Dinanzi alla Commissione Giustizia della Camera rappresentai le conseguenze che potevano derivare quando i migranti fossero giunti autonomamente all’interno delle acque territoriali: il reato contravvenzionale sarebbe stato consumato e dunque la nostra costruzione non avrebbe potuto reggere. In tali casi i sopravvissuti avrebbero assunto la veste di indagati. Conseguenza paradossale, per un reato punito con un’ammenda, la cui forza di intimidazione è pari allo zero. La situazione è rimasta quella del 2015.

Durante l’operazione Mare Nostrum il soccorso in mare era condotto direttamente dalla Guardia Costiera e dalla Marina Militare. Esse coordinavano anche i mercantili, impegnati nel soccorso. Al tempo stesso, questa azione, volta al soccorso, permetteva di raccogliere importanti informazioni e seguire sin da molto lontano le grandi imbarcazioni, consentendo poi alla Guardia di Finanza di intervenire. Perseguire con determinazione la punizione dei trafficanti è fondamentale, ma ciò può essere addirittura meglio realizzato se contemporaneamente si assolve al dovere del soccorso in mare.
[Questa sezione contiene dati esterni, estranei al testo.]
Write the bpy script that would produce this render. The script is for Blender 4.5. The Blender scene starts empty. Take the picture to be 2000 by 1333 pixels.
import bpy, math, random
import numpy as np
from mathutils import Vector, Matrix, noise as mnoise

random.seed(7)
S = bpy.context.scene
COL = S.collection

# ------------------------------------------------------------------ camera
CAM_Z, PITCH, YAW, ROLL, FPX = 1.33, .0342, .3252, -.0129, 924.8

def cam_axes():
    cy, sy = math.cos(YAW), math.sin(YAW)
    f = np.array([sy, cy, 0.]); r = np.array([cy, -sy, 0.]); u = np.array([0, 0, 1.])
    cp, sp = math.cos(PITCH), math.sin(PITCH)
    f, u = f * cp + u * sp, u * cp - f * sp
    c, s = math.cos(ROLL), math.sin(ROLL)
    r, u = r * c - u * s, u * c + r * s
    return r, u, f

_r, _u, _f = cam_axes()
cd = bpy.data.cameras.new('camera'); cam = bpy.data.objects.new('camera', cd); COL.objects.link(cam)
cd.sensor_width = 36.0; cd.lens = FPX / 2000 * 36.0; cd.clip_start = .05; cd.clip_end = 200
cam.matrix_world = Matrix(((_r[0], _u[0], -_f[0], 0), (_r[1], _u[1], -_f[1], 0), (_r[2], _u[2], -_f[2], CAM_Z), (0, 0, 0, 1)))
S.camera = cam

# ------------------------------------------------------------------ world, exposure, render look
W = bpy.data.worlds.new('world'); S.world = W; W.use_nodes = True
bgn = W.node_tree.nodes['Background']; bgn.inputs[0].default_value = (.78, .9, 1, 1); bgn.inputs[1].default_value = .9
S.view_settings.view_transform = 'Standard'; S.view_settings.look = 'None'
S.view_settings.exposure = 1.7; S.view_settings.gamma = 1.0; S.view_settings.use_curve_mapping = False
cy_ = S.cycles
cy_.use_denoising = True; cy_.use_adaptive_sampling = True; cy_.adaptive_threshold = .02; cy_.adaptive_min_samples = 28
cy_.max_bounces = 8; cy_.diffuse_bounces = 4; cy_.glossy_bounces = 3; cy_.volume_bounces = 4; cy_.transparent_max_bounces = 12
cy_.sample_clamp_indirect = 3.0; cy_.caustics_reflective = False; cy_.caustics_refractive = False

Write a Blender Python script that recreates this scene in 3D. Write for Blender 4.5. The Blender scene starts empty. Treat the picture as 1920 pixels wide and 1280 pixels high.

Questo dovere deve essere condiviso: il caicco naufragato a Cutro navigò per giorni nelle acque greche senza alcun intervento, né di polizia né di soccorso, mentre Malta continua ad essere inattiva. Frontex non coinvolge di fatto navi militari di altri Paesi, nel canale di Sicilia e nelle acque del Mediterraneo centrale. È dunque necessaria una politica coordinata, di soccorso e di prevenzione, che porti alla condivisione degli oneri e che promuova, anche sotto egida delle Nazioni Unite, accordi seri ed efficaci di cooperazione di polizia e giudiziaria con i Paesi di origine e di transito.